▶ _What the task requires_:
Every record that follows should be printed verbatim.

▶ _Exercise data_:
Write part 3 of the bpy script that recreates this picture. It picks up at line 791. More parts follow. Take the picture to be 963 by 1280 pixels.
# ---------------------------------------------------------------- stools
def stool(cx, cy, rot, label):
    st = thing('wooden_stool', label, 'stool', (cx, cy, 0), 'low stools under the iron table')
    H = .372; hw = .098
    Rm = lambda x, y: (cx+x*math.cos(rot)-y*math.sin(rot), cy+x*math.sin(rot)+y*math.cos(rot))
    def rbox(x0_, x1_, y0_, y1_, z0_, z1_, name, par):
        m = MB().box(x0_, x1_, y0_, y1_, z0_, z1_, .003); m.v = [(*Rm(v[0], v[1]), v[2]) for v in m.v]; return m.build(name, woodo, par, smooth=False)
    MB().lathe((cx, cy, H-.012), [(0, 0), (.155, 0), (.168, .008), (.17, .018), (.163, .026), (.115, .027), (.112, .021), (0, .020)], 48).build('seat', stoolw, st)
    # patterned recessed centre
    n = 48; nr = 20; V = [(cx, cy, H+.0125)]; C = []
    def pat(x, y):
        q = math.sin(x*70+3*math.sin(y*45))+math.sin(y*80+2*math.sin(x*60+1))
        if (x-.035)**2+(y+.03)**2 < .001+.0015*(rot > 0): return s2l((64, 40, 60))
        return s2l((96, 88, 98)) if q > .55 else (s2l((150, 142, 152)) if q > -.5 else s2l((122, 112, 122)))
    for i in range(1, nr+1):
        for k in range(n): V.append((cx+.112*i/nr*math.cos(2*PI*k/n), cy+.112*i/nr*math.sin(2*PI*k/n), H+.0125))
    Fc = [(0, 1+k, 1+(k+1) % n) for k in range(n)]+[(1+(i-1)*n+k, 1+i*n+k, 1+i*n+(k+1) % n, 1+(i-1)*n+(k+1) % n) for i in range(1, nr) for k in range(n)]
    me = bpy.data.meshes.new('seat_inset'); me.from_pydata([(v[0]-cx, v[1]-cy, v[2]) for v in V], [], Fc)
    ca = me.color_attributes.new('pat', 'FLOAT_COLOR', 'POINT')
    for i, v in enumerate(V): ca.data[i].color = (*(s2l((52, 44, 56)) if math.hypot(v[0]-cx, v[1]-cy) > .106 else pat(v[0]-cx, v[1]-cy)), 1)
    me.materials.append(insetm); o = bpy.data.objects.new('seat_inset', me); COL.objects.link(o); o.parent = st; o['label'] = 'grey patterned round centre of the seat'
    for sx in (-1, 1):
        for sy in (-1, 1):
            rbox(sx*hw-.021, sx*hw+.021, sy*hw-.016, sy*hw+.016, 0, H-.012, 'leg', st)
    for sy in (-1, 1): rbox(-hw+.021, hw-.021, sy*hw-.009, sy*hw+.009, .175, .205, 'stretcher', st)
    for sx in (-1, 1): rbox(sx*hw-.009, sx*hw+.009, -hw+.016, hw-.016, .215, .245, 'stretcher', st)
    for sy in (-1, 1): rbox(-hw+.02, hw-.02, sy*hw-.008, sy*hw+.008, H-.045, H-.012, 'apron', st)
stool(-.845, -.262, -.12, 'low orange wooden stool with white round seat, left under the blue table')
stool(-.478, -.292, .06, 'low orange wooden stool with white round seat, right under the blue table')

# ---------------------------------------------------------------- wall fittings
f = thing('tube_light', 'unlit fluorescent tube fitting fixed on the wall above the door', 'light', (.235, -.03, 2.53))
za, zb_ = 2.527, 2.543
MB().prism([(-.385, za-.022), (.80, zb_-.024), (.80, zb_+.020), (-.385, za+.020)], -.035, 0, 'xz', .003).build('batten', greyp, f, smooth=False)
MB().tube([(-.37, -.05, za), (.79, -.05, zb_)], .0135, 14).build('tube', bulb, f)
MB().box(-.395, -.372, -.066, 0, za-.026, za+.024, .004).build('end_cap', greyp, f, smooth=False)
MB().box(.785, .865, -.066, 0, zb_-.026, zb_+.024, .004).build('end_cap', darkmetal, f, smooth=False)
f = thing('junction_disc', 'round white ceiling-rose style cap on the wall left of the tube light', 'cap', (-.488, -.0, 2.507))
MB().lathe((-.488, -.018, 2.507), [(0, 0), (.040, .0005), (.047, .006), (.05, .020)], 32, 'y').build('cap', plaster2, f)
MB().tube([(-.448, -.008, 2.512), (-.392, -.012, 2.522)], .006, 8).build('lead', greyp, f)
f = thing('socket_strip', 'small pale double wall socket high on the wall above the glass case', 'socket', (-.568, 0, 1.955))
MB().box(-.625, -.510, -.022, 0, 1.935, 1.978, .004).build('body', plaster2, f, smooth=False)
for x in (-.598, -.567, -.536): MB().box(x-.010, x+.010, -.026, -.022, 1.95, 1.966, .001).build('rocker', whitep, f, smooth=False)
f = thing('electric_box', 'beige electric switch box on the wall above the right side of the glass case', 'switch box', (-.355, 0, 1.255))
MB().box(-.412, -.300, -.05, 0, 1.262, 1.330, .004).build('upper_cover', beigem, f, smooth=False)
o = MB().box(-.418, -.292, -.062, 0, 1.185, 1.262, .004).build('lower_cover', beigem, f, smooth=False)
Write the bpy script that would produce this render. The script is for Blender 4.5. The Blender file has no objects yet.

▶ _Exercise solution_:
Write part 3 of the bpy script that recreates this picture. It picks up at line 791. More parts follow. Take the picture to be 963 by 1280 pixels.
# ---------------------------------------------------------------- stools
def stool(cx, cy, rot, label):
    st = thing('wooden_stool', label, 'stool', (cx, cy, 0), 'low stools under the iron table')
    H = .372; hw = .098
    Rm = lambda x, y: (cx+x*math.cos(rot)-y*math.sin(rot), cy+x*math.sin(rot)+y*math.cos(rot))
    def rbox(x0_, x1_, y0_, y1_, z0_, z1_, name, par):
        m = MB().box(x0_, x1_, y0_, y1_, z0_, z1_, .003); m.v = [(*Rm(v[0], v[1]), v[2]) for v in m.v]; return m.build(name, woodo, par, smooth=False)
    MB().lathe((cx, cy, H-.012), [(0, 0), (.155, 0), (.168, .008), (.17, .018), (.163, .026), (.115, .027), (.112, .021), (0, .020)], 48).build('seat', stoolw, st)
    # patterned recessed centre
    n = 48; nr = 20; V = [(cx, cy, H+.0125)]; C = []
    def pat(x, y):
        q = math.sin(x*70+3*math.sin(y*45))+math.sin(y*80+2*math.sin(x*60+1))
        if (x-.035)**2+(y+.03)**2 < .001+.0015*(rot > 0): return s2l((64, 40, 60))
        return s2l((96, 88, 98)) if q > .55 else (s2l((150, 142, 152)) if q > -.5 else s2l((122, 112, 122)))
    for i in range(1, nr+1):
        for k in range(n): V.append((cx+.112*i/nr*math.cos(2*PI*k/n), cy+.112*i/nr*math.sin(2*PI*k/n), H+.0125))
    Fc = [(0, 1+k, 1+(k+1) % n) for k in range(n)]+[(1+(i-1)*n+k, 1+i*n+k, 1+i*n+(k+1) % n, 1+(i-1)*n+(k+1) % n) for i in range(1, nr) for k in range(n)]
    me = bpy.data.meshes.new('seat_inset'); me.from_pydata([(v[0]-cx, v[1]-cy, v[2]) for v in V], [], Fc)
    ca = me.color_attributes.new('pat', 'FLOAT_COLOR', 'POINT')
    for i, v in enumerate(V): ca.data[i].color = (*(s2l((52, 44, 56)) if math.hypot(v[0]-cx, v[1]-cy) > .106 else pat(v[0]-cx, v[1]-cy)), 1)
    me.materials.append(insetm); o = bpy.data.objects.new('seat_inset', me); COL.objects.link(o); o.parent = st; o['label'] = 'grey patterned round centre of the seat'
    for sx in (-1, 1):
        for sy in (-1, 1):
            rbox(sx*hw-.021, sx*hw+.021, sy*hw-.016, sy*hw+.016, 0, H-.012, 'leg', st)
    for sy in (-1, 1): rbox(-hw+.021, hw-.021, sy*hw-.009, sy*hw+.009, .175, .205, 'stretcher', st)
    for sx in (-1, 1): rbox(sx*hw-.009, sx*hw+.009, -hw+.016, hw-.016, .215, .245, 'stretcher', st)
    for sy in (-1, 1): rbox(-hw+.02, hw-.02, sy*hw-.008, sy*hw+.008, H-.045, H-.012, 'apron', st)
stool(-.845, -.262, -.12, 'low orange wooden stool with white round seat, left under the blue table')
stool(-.478, -.292, .06, 'low orange wooden stool with white round seat, right under the blue table')

# ---------------------------------------------------------------- wall fittings
f = thing('tube_light', 'unlit fluorescent tube fitting fixed on the wall above the door', 'light', (.235, -.03, 2.53))
za, zb_ = 2.527, 2.543
MB().prism([(-.385, za-.022), (.80, zb_-.024), (.80, zb_+.020), (-.385, za+.020)], -.035, 0, 'xz', .003).build('batten', greyp, f, smooth=False)
MB().tube([(-.37, -.05, za), (.79, -.05, zb_)], .0135, 14).build('tube', bulb, f)
MB().box(-.395, -.372, -.066, 0, za-.026, za+.024, .004).build('end_cap', greyp, f, smooth=False)
MB().box(.785, .865, -.066, 0, zb_-.026, zb_+.024, .004).build('end_cap', darkmetal, f, smooth=False)
f = thing('junction_disc', 'round white ceiling-rose style cap on the wall left of the tube light', 'cap', (-.488, -.0, 2.507))
MB().lathe((-.488, -.018, 2.507), [(0, 0), (.040, .0005), (.047, .006), (.05, .020)], 32, 'y').build('cap', plaster2, f)
MB().tube([(-.448, -.008, 2.512), (-.392, -.012, 2.522)], .006, 8).build('lead', greyp, f)
f = thing('socket_strip', 'small pale double wall socket high on the wall above the glass case', 'socket', (-.568, 0, 1.955))
MB().box(-.625, -.510, -.022, 0, 1.935, 1.978, .004).build('body', plaster2, f, smooth=False)
for x in (-.598, -.567, -.536): MB().box(x-.010, x+.010, -.026, -.022, 1.95, 1.966, .001).build('rocker', whitep, f, smooth=False)
f = thing('electric_box', 'beige electric switch box on the wall above the right side of the glass case', 'switch box', (-.355, 0, 1.255))
MB().box(-.412, -.300, -.05, 0, 1.262, 1.330, .004).build('upper_cover', beigem, f, smooth=False)
o = MB().box(-.418, -.292, -.062, 0, 1.185, 1.262, .004).build('lower_cover', beigem, f, smooth=False)
Write the bpy script that would produce this render. The script is for Blender 4.5. The Blender file has no objects yet.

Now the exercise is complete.